Сказанное не означает, что другие великие писатели (неизбежно сталкиваемый с Толстым Достоевский, Пушкин, с которым Толстой ратоборствовал не так темпераментно, но не менее напряженно, чем с Шекспиром, да и сам Шекспир) лучше поддаются «перекодировке». Сравнивать (стравливать) великих – дело гиблое (и скучное). Шекспир, Пушкин, Достоевский тоже никуда не «вписываются». Просто они, если угодно, «мягче» («снисходительнее», а можно сказать – «лукавее») Толстого. Они словно бы позволяют с собой играть, дабы в последний момент выскользнуть из тенет косной интерпретации. Толстой – определеннее. Он раньше сигнализирует о том, что все не так просто, как кажется. Его пресловутое разъясняющее «доктринерство» (сколько раз сам писатель говорил, что любые «правила» обретают смысл лишь в том случае, когда приняты свободно, радостно и с сознанием их трудноисполнимости и заведомой неполноты!) неотделимо от убеждения в смысловой неисчерпаемости всякого истинно художественного сочинения. Когда единственным актом свободы было собственно чтение – читали Толстого. В пору «прочтений» предпочли Достоевского. Но как в чернейшей советской ночи Достоевский был частью жизни лучших русских читателей (а дозволенный Толстой не был «ленинизированным» предтечей казенной лжи), так постмодернистский бальчик (открытый – настаиваю – под сенью «глубокого удовлетворения» семидесятых) не властен отменить Толстого (и перелицевать Достоевского).

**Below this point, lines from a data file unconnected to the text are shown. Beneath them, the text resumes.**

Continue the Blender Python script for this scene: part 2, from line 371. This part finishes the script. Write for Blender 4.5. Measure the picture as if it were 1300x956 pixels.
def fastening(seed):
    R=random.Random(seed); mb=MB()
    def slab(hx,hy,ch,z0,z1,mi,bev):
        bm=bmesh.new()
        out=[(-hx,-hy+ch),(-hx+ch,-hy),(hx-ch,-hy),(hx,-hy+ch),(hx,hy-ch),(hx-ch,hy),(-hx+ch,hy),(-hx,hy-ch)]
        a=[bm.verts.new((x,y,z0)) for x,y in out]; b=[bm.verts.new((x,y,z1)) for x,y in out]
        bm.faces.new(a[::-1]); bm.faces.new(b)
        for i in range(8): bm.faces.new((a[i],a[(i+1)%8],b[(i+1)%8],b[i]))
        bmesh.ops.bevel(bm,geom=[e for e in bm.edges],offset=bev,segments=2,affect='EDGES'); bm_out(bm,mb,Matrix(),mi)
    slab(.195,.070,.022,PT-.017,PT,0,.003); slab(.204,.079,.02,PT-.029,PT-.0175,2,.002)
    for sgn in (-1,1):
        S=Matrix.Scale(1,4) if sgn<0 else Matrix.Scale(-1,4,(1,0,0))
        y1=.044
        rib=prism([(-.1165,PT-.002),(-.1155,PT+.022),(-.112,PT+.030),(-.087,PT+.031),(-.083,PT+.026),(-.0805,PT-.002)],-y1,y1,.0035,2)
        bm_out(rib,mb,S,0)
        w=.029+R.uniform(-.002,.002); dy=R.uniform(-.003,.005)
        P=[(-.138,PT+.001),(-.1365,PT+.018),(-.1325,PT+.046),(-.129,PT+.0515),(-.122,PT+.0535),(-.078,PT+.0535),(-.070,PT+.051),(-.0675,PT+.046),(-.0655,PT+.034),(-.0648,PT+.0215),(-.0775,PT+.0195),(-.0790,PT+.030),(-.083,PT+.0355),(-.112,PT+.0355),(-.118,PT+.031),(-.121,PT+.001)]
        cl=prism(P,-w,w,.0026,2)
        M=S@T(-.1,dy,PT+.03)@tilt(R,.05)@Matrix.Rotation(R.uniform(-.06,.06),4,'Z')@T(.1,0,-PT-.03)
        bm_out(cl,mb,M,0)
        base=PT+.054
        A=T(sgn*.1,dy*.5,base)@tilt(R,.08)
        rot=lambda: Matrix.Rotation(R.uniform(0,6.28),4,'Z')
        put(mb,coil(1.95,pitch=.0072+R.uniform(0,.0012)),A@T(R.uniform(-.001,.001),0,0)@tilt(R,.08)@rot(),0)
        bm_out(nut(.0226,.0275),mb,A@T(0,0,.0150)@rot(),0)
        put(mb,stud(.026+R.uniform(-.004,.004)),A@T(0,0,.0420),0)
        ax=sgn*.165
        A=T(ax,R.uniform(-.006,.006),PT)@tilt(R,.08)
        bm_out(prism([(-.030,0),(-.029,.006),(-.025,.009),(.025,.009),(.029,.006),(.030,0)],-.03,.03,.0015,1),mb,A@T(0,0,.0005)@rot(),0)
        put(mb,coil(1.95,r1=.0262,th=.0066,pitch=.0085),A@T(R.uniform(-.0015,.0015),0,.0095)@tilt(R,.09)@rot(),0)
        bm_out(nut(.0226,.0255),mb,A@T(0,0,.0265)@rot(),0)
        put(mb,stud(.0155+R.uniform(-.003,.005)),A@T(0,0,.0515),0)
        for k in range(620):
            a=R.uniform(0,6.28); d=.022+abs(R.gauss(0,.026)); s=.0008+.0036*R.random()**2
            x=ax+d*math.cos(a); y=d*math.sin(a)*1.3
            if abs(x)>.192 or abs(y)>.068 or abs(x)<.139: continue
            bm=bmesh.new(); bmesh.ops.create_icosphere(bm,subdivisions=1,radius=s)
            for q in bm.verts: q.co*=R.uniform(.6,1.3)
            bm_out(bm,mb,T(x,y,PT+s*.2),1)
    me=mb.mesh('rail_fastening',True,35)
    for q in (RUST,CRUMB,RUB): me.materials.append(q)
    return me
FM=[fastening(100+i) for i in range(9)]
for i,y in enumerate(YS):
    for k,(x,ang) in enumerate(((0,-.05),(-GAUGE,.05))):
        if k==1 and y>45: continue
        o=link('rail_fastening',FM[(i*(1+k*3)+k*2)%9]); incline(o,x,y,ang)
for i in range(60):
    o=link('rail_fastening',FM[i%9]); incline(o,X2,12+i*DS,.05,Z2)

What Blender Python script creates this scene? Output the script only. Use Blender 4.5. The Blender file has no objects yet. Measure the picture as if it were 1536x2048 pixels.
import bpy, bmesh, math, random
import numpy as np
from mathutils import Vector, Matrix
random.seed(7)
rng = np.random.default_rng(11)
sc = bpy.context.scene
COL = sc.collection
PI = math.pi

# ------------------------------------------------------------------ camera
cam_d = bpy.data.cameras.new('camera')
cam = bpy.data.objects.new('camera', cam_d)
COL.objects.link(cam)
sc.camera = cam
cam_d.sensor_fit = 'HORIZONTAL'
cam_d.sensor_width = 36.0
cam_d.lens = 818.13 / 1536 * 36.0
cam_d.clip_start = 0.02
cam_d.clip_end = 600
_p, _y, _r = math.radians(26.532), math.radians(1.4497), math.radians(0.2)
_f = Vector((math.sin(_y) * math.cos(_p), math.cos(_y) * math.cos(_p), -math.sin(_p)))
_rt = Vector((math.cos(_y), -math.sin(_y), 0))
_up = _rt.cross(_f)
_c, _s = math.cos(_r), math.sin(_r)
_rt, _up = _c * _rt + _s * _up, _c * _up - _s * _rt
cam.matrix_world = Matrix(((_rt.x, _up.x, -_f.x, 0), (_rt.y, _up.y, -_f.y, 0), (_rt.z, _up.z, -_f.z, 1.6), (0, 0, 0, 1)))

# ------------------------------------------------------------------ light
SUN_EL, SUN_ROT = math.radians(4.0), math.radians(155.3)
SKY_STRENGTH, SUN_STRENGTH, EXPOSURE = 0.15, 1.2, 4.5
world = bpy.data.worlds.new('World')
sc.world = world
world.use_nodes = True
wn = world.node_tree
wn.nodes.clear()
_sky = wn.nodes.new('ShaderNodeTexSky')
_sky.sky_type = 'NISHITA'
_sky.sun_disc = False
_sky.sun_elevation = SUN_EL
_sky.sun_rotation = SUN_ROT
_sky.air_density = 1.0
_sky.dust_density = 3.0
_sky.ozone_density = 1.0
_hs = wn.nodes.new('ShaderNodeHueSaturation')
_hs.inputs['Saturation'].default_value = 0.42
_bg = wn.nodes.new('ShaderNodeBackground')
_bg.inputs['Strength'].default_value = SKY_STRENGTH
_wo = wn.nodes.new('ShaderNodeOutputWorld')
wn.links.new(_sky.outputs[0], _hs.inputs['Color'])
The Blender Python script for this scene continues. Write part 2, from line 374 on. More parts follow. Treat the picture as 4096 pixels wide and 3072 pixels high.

Свидетельство тому – благородная книга Алексея Матвеевича Зверева и Владимира Артемовича Туниманова. Светлая им память.

...

9 февраля

Без иллюзий

Один из самых примечательных материалов февральского «Знамени» – статья Александра Мелихова «Коммунизм, национализм, либерализм – фабрика грез». Известный писатель, не в первый раз предложив публике увидеть в истории человечества прежде всего «историю зарождения, борьбы и распада коллективных фантомов», анализирует нынешнее положение дел на ринге (или рынке?) социальных иллюзий. Согласно Мелихову, коммунистическая и националистическая грезы сегодня скорее мертвы, чем живы (тезис, мягко говоря, спорный, что понимает и сам автор, ниже говорящий как раз о живучести «наиболее опасных химер»), но и в грезе либеральной «почти не ощущается никакой обольстительной, поэтической компоненты».

...

Искусство <…> практически не занимается ни поэтизацией либерального будущего (интересно, кто из великих – или хотя бы просто значительных – художников преуспел на утопической ниве? «Туманность Андромеды» меня лично перечитывать как-то не тянет. – А. Н. ), ни героизацией пионеров модернизации, ни, наконец, воспеванием прелестей скромной частной жизни для тех, кто не поспел в ногу с веком. Случайно включая телевизор, натыкаешься либо на идиллическое советское прошлое, либо на бандитское настоящее. Телевидение почему-то находит более выгодным транслировать субкультуру неудачников: все кругом куплено, честь и закон в презрении, в институт без взятки не поступишь… Впрочем, если в стране неудачниками себя ощущает большая часть населения, то это вполне рациональная позиция.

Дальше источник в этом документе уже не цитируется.